Après les étudiants, c’était au tour des soldats de prendre la relève. Pendant plusieurs jours ils ont manifesté leur colère dans plusieurs endroits du pays, suite à l’incarcération de quelques uns de leur frères d’armes condamnés par la justice et dont ils réclamaient la libération. Dans leur révolte, les soldats s’en sont pris aux édifices publics et aux domiciles des pontes du régime, un signe qui ne trompe pas quant au malaise ambiant qui règne en ce moment aux pays dit des « hommes intègres », alors que le président Compaoré, élu avec plus de …80 % des voix, entame un quinquennat qui pourrait pour lui être celui de trop.

Acculé le régime a cédé aux exigences des militaires, en libérant les cinq détenus en dépit de la décision de justice qui les a condamnés, le mardi 22 mars, à des peines de prison ferme allant de 12 à 15 mois et à plus de 3,5 millions de FCFA d’amende. Fait rarissime, le 31 mars 2011 le président recevait les soldats de la troupe et les sous-officiers de l’armée burkinabé pour les « écouter ». Les officiers devaient à leur tour être reçus le lendemain, alors que le pays entier était sous couvre feu, décision annoncée dans un communiqué du ministère de la défense.

Mais les défenseurs des droits de l’homme n’entendent pas laisser avaliser un « deal » entre militaires qui renforcerait l’impunité dans un pays au passé déjà suffisamment chargé dans ce domaine. Le Mouvement burkinabé des droits de l’Homme et la Fédération internationale des droits de l’Homme ont, dans une déclaration commune, appelé le gouvernement à faire face à ses responsabilités.

Pour ces deux associations, l’Etat se doit de « faire la lumière sur les circonstances exactes du décès de Justin Zongo, poursuivre et juger les responsables » et en même temps « identifier et poursuivre les éléments des forces de l’ordre responsables du décès des cinq personnes tuées en marge des manifestations ». Ces appels mettent dans une position très inconfortable, un gouvernement qui ne veut pas s’aliéner la loyauté des militaires.

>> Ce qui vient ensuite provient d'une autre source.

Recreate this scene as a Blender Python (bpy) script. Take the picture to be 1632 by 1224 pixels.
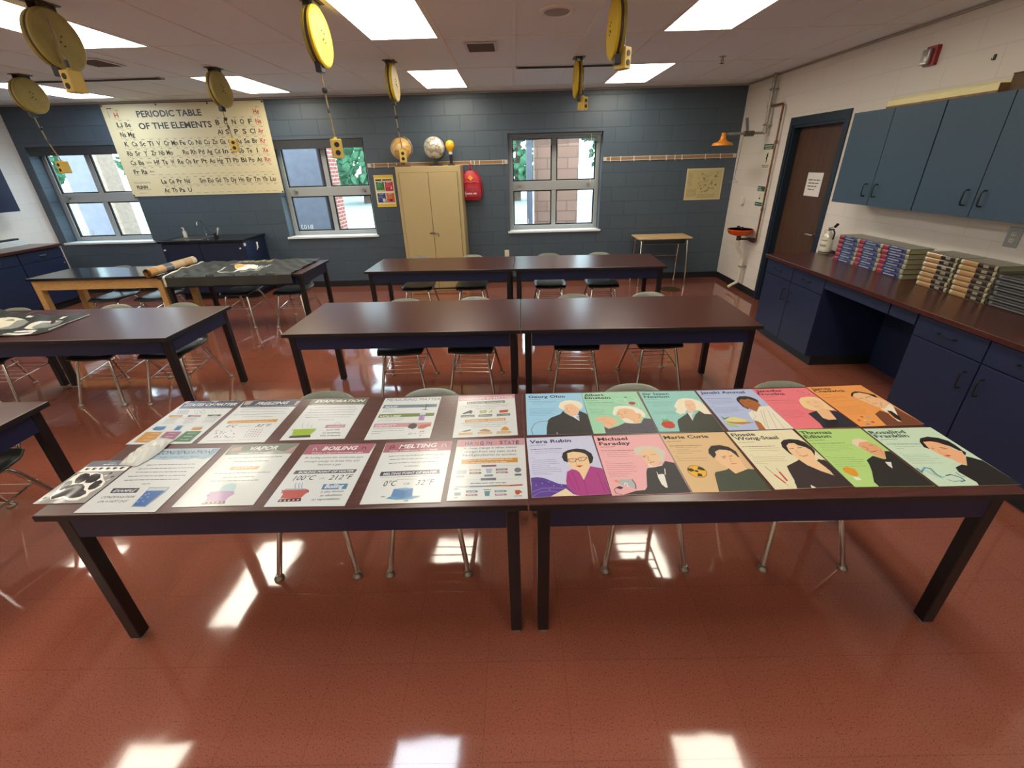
import bpy, bmesh, math, random
from mathutils import Matrix, Vector
from mathutils.geometry import tessellate_polygon

# ------------------------------------------------------------------ scene, camera, world, exposure
SC = bpy.context.scene
for _o in list(bpy.data.objects):
    bpy.data.objects.remove(_o, do_unlink=True)
COL = SC.collection
SC.view_settings.view_transform = 'Standard'
SC.view_settings.look = 'None'
SC.view_settings.exposure = 0.95
SC.view_settings.gamma = 1.0
SC.view_settings.use_curve_mapping = False

F_PX, CX, CY = 661.83, 819.5, 552.4
CAM_H = 1.8806
_p, _y, _r = math.radians(23.766), math.radians(-0.501), math.radians(-1.585)
_f = Vector((math.sin(_y)*math.cos(_p), math.cos(_y)*math.cos(_p), -math.sin(_p)))
_rt = Vector((math.cos(_y), -math.sin(_y), 0)); _up = _rt.cross(_f)
_r2 = _rt*math.cos(_r) + _up*math.sin(_r); _u2 = -_rt*math.sin(_r) + _up*math.cos(_r)
cam_data = bpy.data.cameras.new('camera')
cam_data.sensor_fit = 'HORIZONTAL'; cam_data.sensor_width = 36
cam_data.lens = F_PX/1632*36
cam_data.shift_x = -(CX-816)/1632
cam_data.shift_y = -(612-CY)/1632
cam_data.clip_start = 0.02; cam_data.clip_end = 300
cam = bpy.data.objects.new('camera', cam_data); COL.objects.link(cam)
M3 = Matrix((_r2, _u2, -_f)).transposed()
cam.matrix_world = Matrix.Translation((0, 0, CAM_H)) @ M3.to_4x4()
SC.camera = cam

WORLD = bpy.data.worlds.new('world'); SC.world = WORLD; WORLD.use_nodes = True
_bg = WORLD.node_tree.nodes['Background']
_bg.inputs[0].default_value = (0.72, 0.88, 1.0, 1); _bg.inputs[1].default_value = 4.0

LAMP_STRENGTH = 7.5                       # ceiling panel radiance
LAMP_WARM = (1.0, 0.92, 0.76)
LAMP_COOL = (0.80, 0.90, 1.0)

# ------------------------------------------------------------------ room measures (metres)
WY, RX, LX, FY, CZ, TZ = 7.057, 3.461, -7.60, -3.0, 2.861, 0.767
FT4, FT2 = 1.2192, 0.6096
LIGHT_X = [-0.882 + 2.4384*k for k in (-2, -1, 0, 1)]
LIGHT_Y = [4.236 - 1.2192/2 + 2.4384*k for k in (1, 0)] + [1.42, -1.30]

# ------------------------------------------------------------------ materials
def lin(h):
    if isinstance(h, (tuple, list)): return tuple(h[:3])
    v = [int(h[i:i+2], 16)/255 for i in (0, 2, 4)]
    return tuple(c/12.92 if c <= 0.04045 else ((c+0.055)/1.055)**2.4 for c in v)
MATS = {}
def mat(name, color='808080', rough=0.5, metal=0.0, coat=0.0, spec=0.5, trans=0.0, emit=None, estr=0, alpha=1.0):
    if name in MATS: return MATS[name]
    m = bpy.data.materials.new(name); m.use_nodes = True
    b = m.node_tree.nodes['Principled BSDF']
    b.inputs['Base Color'].default_value = (*lin(color), 1)
    b.inputs['Roughness'].default_value = rough; b.inputs['Metallic'].default_value = metal
    b.inputs['Coat Weight'].default_value = coat; b.inputs['Coat Roughness'].default_value = 0.06
    b.inputs['Specular IOR Level'].default_value = spec
    b.inputs['Transmission Weight'].default_value = trans; b.inputs['Alpha'].default_value = alpha
    if emit:
        b.inputs['Emission Color'].default_value = (*lin(emit), 1); b.inputs['Emission Strength'].default_value = estr
    MATS[name] = m
    return m
def nodes(m): return m.node_tree.nodes, m.node_tree.links, m.node_tree.nodes['Principled BSDF']
def noisy(name, c1, c2, scale=20, rough=0.5, bump=0.0, stretch=(1, 1, 1), metal=0, coat=0.0, detail=4, rvar=0.0, spec=0.5, contrast=(0.35, 0.65)):
    if name in MATS: return MATS[name]
    m = mat(name, c1, rough, metal, coat, spec); N, L, b = nodes(m)
    tc = N.new('ShaderNodeTexCoord'); mp = N.new('ShaderNodeMapping'); mp.inputs['Scale'].default_value = stretch
    nz = N.new('ShaderNodeTexNoise'); nz.inputs['Scale'].default_value = scale; nz.inputs['Detail'].default_value = detail
    cr = N.new('ShaderNodeValToRGB'); cr.color_ramp.elements[0].position, cr.color_ramp.elements[1].position = contrast
    cr.color_ramp.elements[0].color = (*lin(c1), 1); cr.color_ramp.elements[1].color = (*lin(c2), 1)
    L.new(tc.outputs['Object'], mp.inputs[0]); L.new(mp.outputs[0], nz.inputs['Vector'])
    L.new(nz.outputs[0], cr.inputs[0]); L.new(cr.outputs[0], b.inputs['Base Color'])
    if bump:
        bp = N.new('ShaderNodeBump'); bp.inputs['Strength'].default_value = bump; bp.inputs['Distance'].default_value = 0.004
        L.new(nz.outputs[0], bp.inputs['Height']); L.new(bp.outputs[0], b.inputs['Normal'])
    if rvar:
        mr = N.new('ShaderNodeMapRange'); mr.inputs['To Min'].default_value = rough-rvar; mr.inputs['To Max'].default_value = rough+rvar
        L.new(nz.outputs[0], mr.inputs[0]); L.new(mr.outputs[0], b.inputs['Roughness'])
    return m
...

Pour les observateurs, il serait « réducteur de ranger tous ces évènements » dans la catégorie des « simples mouvements d’humeur », comme en atteste la montée en première ligne du président Compaoré lui-même.

« Les nouvelles pratiques de revendication qui consistent à s’attaquer aux symboles de l’Etat, à détruire systématiquement les biens publics et privés, constituent une dénégation de la tradition de lutte qui a traversé les générations passées », affirmait dans son discours du 30 mars 2011 un président visiblement surpris par l’ampleur des dégâts mais qui se voulait apaisant et ouvert au dialogue.

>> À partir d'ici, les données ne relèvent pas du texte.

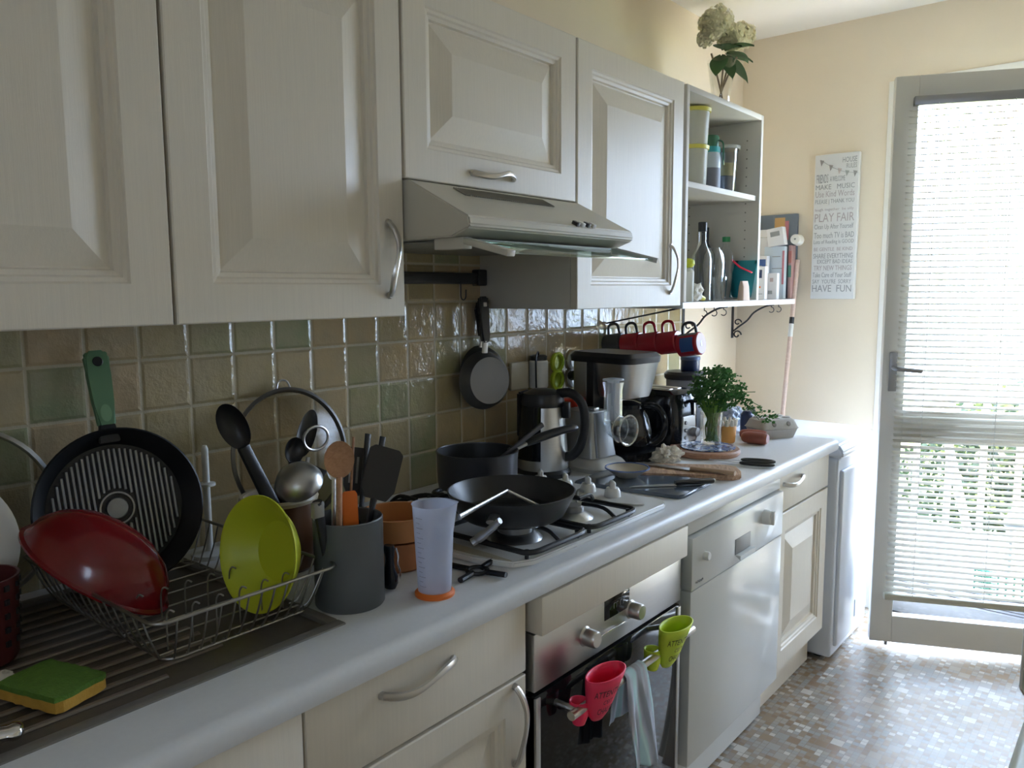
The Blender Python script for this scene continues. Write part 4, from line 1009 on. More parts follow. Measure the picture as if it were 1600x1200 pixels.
# coffee machine
t = thing('coffee_machine', 'steel and black filter coffee machine with glossy carafe', 'coffee machine', (.20, 2.10, Z), (0, 0, -.12))
bm = B(); loft(bm, [(0, 0.01, 0, .115, .085, .03), (.03, .01, 0, .115, .085, .03), (.034, .01, 0, .108, .08, .03)]); link('base', bm, 'blackgloss', t)
bm = B(); loft(bm, [(.03, -.075, 0, .032, .082, .012), (.30, -.075, 0, .032, .082, .012)]); link('water_tank', bm, 'steel', t)
bm = B(); loft(bm, [(.195, .035, 0, .060, .066, .03), (.21, .035, 0, .064, .070, .03), (.300, .040, 0, .078, .083, .034)]); link('filter_basket', bm, 'steel', t)
bm = B(); loft(bm, [(.300, -.003, 0, .122, .088, .034), (.318, -.003, 0, .124, .090, .034), (.330, -.003, 0, .112, .08, .03)]); link('lid', bm, 'black', t)
bm = B(); lathe(bm, [(0, .036), (.060, .036), (.074, .055), (.077, .09), (.066, .135), (.050, .160), (.052, .172), (.02, .182), (0, .183)], 44, (.045, 0, 0)); cr = link('carafe', bm, 'blackgloss', t)
bm = B(); tube(bm, smooth_path([(.085, .02, .165), (.13, .035, .165), (.155, .04, .13), (.15, .04, .085), (.125, .035, .058), (.108, .025, .056)], 5), .009, 10, flat=(1.3, .8), up=(0, 1, 0)); link('carafe_handle', bm, 'blackgloss', t)
bm = B(); box(bm, -.045, -.015, -.088, .05, .03, .31, .004); link('centre_column', bm, 'black', t)

# toaster
t = thing('toaster', 'black toaster with steel end and dial between coffee machine and herbs', 'toaster', (.185, 2.385, Z), (0, 0, -.1))
bm = B(); loft(bm, [(.012, 0, 0, .125, .075, .035), (.03, 0, 0, .130, .080, .035), (.14, 0, 0, .124, .078, .035), (.178, 0, 0, .115, .068, .035), (.190, 0, 0, .10, .055, .03)]); link('body', bm, 'blackgloss', t)
bm = B(); loft(bm, [(0, 0, 0, .118, .07, .03), (.014, 0, 0, .122, .074, .03)]); link('base', bm, 'black', t)
for yy in (-.025, .025):
    bm = B(); box(bm, -.075, .075, yy-.012, yy+.012, .187, .193, .003); link('bread_slot', bm, 'steel', t)
bm = B(); prism(bm, [(-.045, .02), (.045, .02), (.036, .105), (-.036, .105)], .008, Matrix(((0, 0, 1, .1235), (1, 0, 0, 0), (0, 1, 0, 0), (0, 0, 0, 1))), .002); fpn = link('front_plate', bm, 'steel', t)
for k in range(3):
    bm = B(); lathe(bm, [(0, .004), (.006, .004), (.007, 0)], 16, (.1315, -.02, .035+k*.025), RY(PI/2)); link('button', bm, 'alu', t).parent = fpn
bm = B(); lathe(bm, [(0, .02), (.014, .018), (.017, 0)], 24, (.1315, .025, .05), RY(PI/2)); link('browning_dial', bm, 'alu', t)
bm = B(); box(bm, .12, .155, .015, .045, .148, .158, .004); box(bm, .122, .13, .026, .034, .06, .155, .002); link('lever', bm, 'black', t)

# canister and jar
t = thing('storage_canister', 'grey canister with a wide dark lid behind the toaster', 'canister', (.12, 2.72, Z))
bm = B(); lathe(bm, [(0, 0), (.068, 0), (.070, .004), (.070, .185), (0, .185)], 44); link('canister', bm, mat('canister_grey', (.26, .28, .31), .4), t)
bm = B(); lathe(bm, [(.0, .186), (.074, .186), (.078, .192), (.078, .205), (.070, .214), (0, .215)], 44); link('lid', bm, 'black', t)
t = thing('blue_jar', 'small dark blue jar standing on the canister lid', 'jar', (.13, 2.74, Z+.2155))
bm = B(); lathe(bm, [(0, 0), (.033, 0), (.035, .003), (.035, .04), (0, .04)], 36); link('jar', bm, 'navy', t)
bm = B(); lathe(bm, [(0, .041), (.037, .041), (.037, .052), (.034, .054), (0, .054)], 36); link('lid', bm, mat('blue_lid', (.06, .10, .22), .4), t)

# herbs in a glass on the round board
t = thing('round_board', 'round wooden board lying under the herb vase', 'board', (.395, 2.32, Z))
bm = B(); lathe(bm, [(0, 0), (.108, 0), (.112, .005), (.112, .013), (.108, .018), (0, .018)], 56); link('board', bm, 'boardd', t)
mN = NT('blue_mosaic'); pz = mN.n('ShaderNodeTexCoord').outputs['Object']
vo = mN.n('ShaderNodeTexVoronoi', iVector=pz, iScale=90.0); cvo = mN.ramp(mN.n('ShaderNodeSeparateXYZ', i0=vo.outputs['Color']).outputs[0], [(0, (.05, .09, .28)), (.35, (.30, .38, .55)), (.6, (.09, .14, .36)), (.75, (.55, .58, .62))], True)
mN.bsdf(iBase_Color=cvo, iRoughness=.2)
t = thing('mosaic_coaster', 'blue patterned mosaic coaster on the round wooden board', 'coaster', (.40, 2.335, Z+.0182))
bm = B(); lathe(bm, [(0, 0), (.086, 0), (.087, .003), (0, .0035)], 48); link('coaster', bm, mN.m, t)
t = thing('herb_vase', 'bunch of parsley standing in a clear glass of water', 'herbs', (.392, 2.375, Z+.022))
bm = B(); lathe(bm, [(0, 0), (.031, 0), (.033, .004), (.036, .105), (.0375, .106), (.0345, .104), (.031, .008), (0, .006)], 40); link('glass', bm, 'vase', t)
bm = B()
for i in range(46):
    a = rnd.uniform(0, 2*PI); r = .025*math.sqrt(rnd.random()); b2 = rnd.uniform(0, 2*PI)
    tube(bm, smooth_path([(r*math.cos(a), r*math.sin(a), .010), (r*.8*math.cos(b2), r*.8*math.sin(b2), .06), (.028*math.cos(a+.6), .028*math.sin(a+.6), .11), (.05*math.cos(a+.6), .05*math.sin(a+.6), .15)], 2), .0022, 5)
stuff(link('stems', bm, 'stem', t))
bm = B()
def sprig(bm, p, s):
    for j in range(7):
        a = rnd.uniform(0, 2*PI); d = Vector((math.cos(a), math.sin(a), rnd.uniform(-.5, .8))).normalized(); q = p+d*s*.8
        n_ = d.orthogonal().normalized()*s*.45
        v = [bm.verts.new(p+d*s*.2), bm.verts.new(q+n_), bm.verts.new(q+d*s*.6), bm.verts.new(q-n_)]
        bm.faces.new(v)
for i in range(430):
    u_ = Vector((rnd.gauss(0, 1), rnd.gauss(0, 1), rnd.gauss(0, 1))).normalized()*rnd.random()**.35
    c = Vector((.012+u_.x*.088, .01+u_.y*.088, .178+u_.z*.075)); sprig(bm, c, rnd.uniform(.006, .012))
for i in range(30):
    k = i/30; sprig(bm, Vector((.05+.11*k+rnd.uniform(-.012, .012), .04+.10*k+rnd.uniform(-.015, .015), .16-.09*k+rnd.uniform(-.02, .02))), .010)
stuff(link('leaves', bm, 'herb', t, flat=True))
bm = B()
for i in range(9):
    a = rnd.uniform(-.4, 1.6); tube(bm, smooth_path([(.02*math.cos(a), .02*math.sin(a), .12), (.07*math.cos(a), .07*math.sin(a), .16), (.15*math.cos(a), .13*math.sin(a), .13+rnd.uniform(-.05, .05))], 3), .0012, 5)
link('outer_stems', bm, 'herb', t)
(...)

Le ton conciliant du président, selon les analystes, trouve sa raison dans le fait que ces manifestations ne sont pas sans rappeler quelques épisodes des récentes révoltes populaires en Egypte et en Tunisie. Dans ces deux pays d’Afrique du nord, les populations se sont débarrassées par la contestation populaire de régimes, qui à l’image de celui du Burkina Faso, semblaient indéboulonnables après des décennies de règne sans partage.

Certains opposants burkinabé n’ont pas d’ailleurs hésité pour s’engouffrer dans la brèche.
« Nous sommes dans un pays qui est véritablement en ébullition et cela intervient malheureusement après une élection présidentielle qui a été saluée par tous les observateurs. C'est la preuve que beaucoup se sont trompés », a indiqué l’avocat et opposant Bénéwendé Sankara dans un entretien à la radio publique britannique, la BBC.

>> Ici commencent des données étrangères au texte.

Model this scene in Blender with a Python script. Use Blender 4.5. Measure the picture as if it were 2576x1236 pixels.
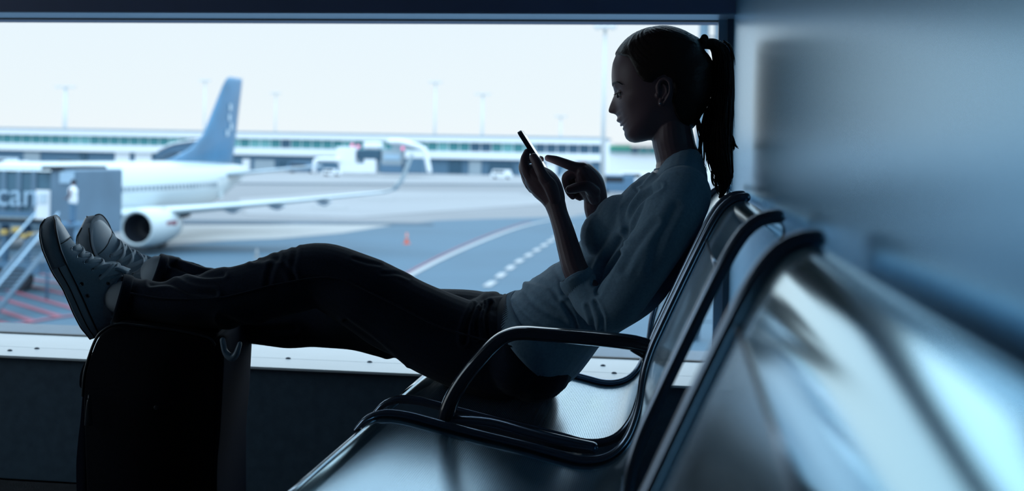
import bpy, bmesh, math, random
import numpy as np
from mathutils import Vector, Matrix, noise
random.seed(7)
for o in list(bpy.data.objects): bpy.data.objects.remove(o)
SC = bpy.context.scene
COL = SC.collection
# ------------------------------------------------------------------ camera, sky, exposure
H = 0.82            # eye height above the lounge floor
F = 3000.0          # focal length in pixels of the 2576 px frame
YAW = math.atan(412/3000); ROLL = math.radians(1.08)
PX0, PY0 = 1288.0, 387.0
fw = Vector((-math.sin(YAW), math.cos(YAW), 0)); rt = Vector((math.cos(YAW), math.sin(YAW), 0)); up = Vector((0, 0, 1))
camR = rt*math.cos(ROLL) + up*math.sin(ROLL)
camU = up*math.cos(ROLL) - rt*math.sin(ROLL)
cd = bpy.data.cameras.new('camera'); cam = bpy.data.objects.new('camera', cd); COL.objects.link(cam)
cd.sensor_width = 36; cd.lens = F*36/2576
cd.shift_y = -(618-PY0)/2576
m = Matrix((camR, camU, -fw)).transposed().to_4x4(); m.translation = Vector((0, 0, H)); cam.matrix_world = m
cd.clip_start = 0.02; cd.clip_end = 3000
cd.dof.use_dof = True; cd.dof.focus_distance = 2.15; cd.dof.aperture_fstop = 3.9
SC.camera = cam

w = bpy.data.worlds.new('sky'); SC.world = w; w.use_nodes = True
nt = w.node_tree; nt.nodes.clear()
tc = nt.nodes.new('ShaderNodeTexCoord'); sp = nt.nodes.new('ShaderNodeSeparateXYZ'); rp = nt.nodes.new('ShaderNodeValToRGB')
bg = nt.nodes.new('ShaderNodeBackground'); wo = nt.nodes.new('ShaderNodeOutputWorld')
nt.links.new(tc.outputs['Generated'], sp.inputs[0]); nt.links.new(sp.outputs['Z'], rp.inputs['Fac'])
nt.links.new(rp.outputs['Color'], bg.inputs['Color']); nt.links.new(bg.outputs[0], wo.inputs[0])
cr = rp.color_ramp
cr.elements[0].position = 0.0; cr.elements[0].color = (.95, .98, .995, 1)
cr.elements[1].position = 1.0; cr.elements[1].color = (2.1, 2.8, 3.4, 1)
for p, c in ((.035, (.91, .975, 1.0, 1)), (.12, (.87, .96, 1.02, 1)), (.30, (1.3, 1.6, 1.8, 1)), (.55, (1.8, 2.35, 2.8, 1))):
    e = cr.elements.new(p); e.color = c
bg.inputs['Strength'].default_value = 1.0
vs = SC.view_settings
vs.view_transform = 'Standard'; vs.look = 'None'; vs.exposure = 0.0; vs.gamma = 1.0; vs.use_curve_mapping = False
SC.cycles.use_denoising = True
SC.cycles.max_bounces = 8; SC.cycles.transparent_max_bounces = 24
SC.cycles.caustics_reflective = True; SC.cycles.sample_clamp_indirect = 4

# ------------------------------------------------------------------ helpers
def P(px, py, Y):
    """world point where the ray of photo pixel (px,py) meets the plane y = Y"""
    a, b = px-PX0, py-PY0
    u = a*math.cos(ROLL)+b*math.sin(ROLL); v = -a*math.sin(ROLL)+b*math.cos(ROLL)
    d = fw + rt*(u/F) - up*(v/F)
    return d*(Y/d.y) + Vector((0, 0, H))
def PZ(px, py, z):
    """world point where the ray of the pixel meets the plane of height z"""
    d = P(px, py, 1.0)-Vector((0, 0, H))
    return d*((z-H)/d.z) + Vector((0, 0, H))
PM = 1/3040.0        # metres per pixel per metre of depth
def mat(name, col, rough=.5, metal=0., bump=0., bscale=50., var=0., vscale=8., emit=0., spec=.5, alpha=None, coat=0., stretch=None, sheen=0.):
    m = bpy.data.materials.new(name); m.use_nodes = True; n = m.node_tree; b = n.nodes['Principled BSDF']
    b.inputs['Base Color'].default_value = (*col, 1); b.inputs['Roughness'].default_value = rough
    b.inputs['Metallic'].default_value = metal; b.inputs['Specular IOR Level'].default_value = spec
    b.inputs['Coat Weight'].default_value = coat; b.inputs['Sheen Weight'].default_value = sheen
    if emit: b.inputs['Emission Color'].default_value = (*col, 1); b.inputs['Emission Strength'].default_value = emit
    t = n.nodes.new('ShaderNodeTexCoord'); src = t.outputs['Object']
    if stretch:
        mp = n.nodes.new('ShaderNodeMapping'); mp.inputs['Scale'].default_value = stretch; n.links.new(src, mp.inputs[0]); src = mp.outputs[0]
    if var:
        nz = n.nodes.new('ShaderNodeTexNoise'); nz.inputs['Scale'].default_value = vscale; nz.inputs['Detail'].default_value = 5
        r = n.nodes.new('ShaderNodeValToRGB'); n.links.new(src, nz.inputs['Vector']); n.links.new(nz.outputs['Fac'], r.inputs[0])
        r.color_ramp.elements[0].position = .3; r.color_ramp.elements[1].position = .7
        r.color_ramp.elements[0].color = (*[max(0, c*(1-var)) for c in col], 1); r.color_ramp.elements[1].color = (*[min(1, c*(1+var)) for c in col], 1)
        n.links.new(r.outputs[0], b.inputs['Base Color'])
    if bump:
        nz = n.nodes.new('ShaderNodeTexNoise'); nz.inputs['Scale'].default_value = bscale; nz.inputs['Detail'].default_value = 6
        bp = n.nodes.new('ShaderNodeBump'); bp.inputs['Strength'].default_value = bump; bp.inputs['Distance'].default_value = .01
        n.links.new(src, nz.inputs['Vector']); n.links.new(nz.outputs['Fac'], bp.inputs['Height']); n.links.new(bp.outputs[0], b.inputs['Normal'])
    return m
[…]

Un autre opposant, Soumane Touré, tout en condamnant la furie des soldats, considère leur révolte « comme la conséquence logique des frustrations engendrées par le mode de gouvernance de Blaise Compaoré », selon des propos relayés par la presse locale.

Arrivé au pouvoir à la suite à un coup d’Etat mortel contre le capitaine révolutionnaire Thomas Sankara, le président Blaise Compaoré traîne depuis ce lourd fardeau, resté une sorte de « contentieux historique » entre lui et une bonne partie du peuple burkinabé et de l’intelligentsia africaine. Ce symbole du Burkina Faso, « terre de répression et d’impunité », sera renforcée à la fin des années 90, avec l’affaire Norbert Zongo, journaliste assassiné par des proches du régime. Une autre affaire dont les auteurs et commanditaires restent à ce jour « impunis ».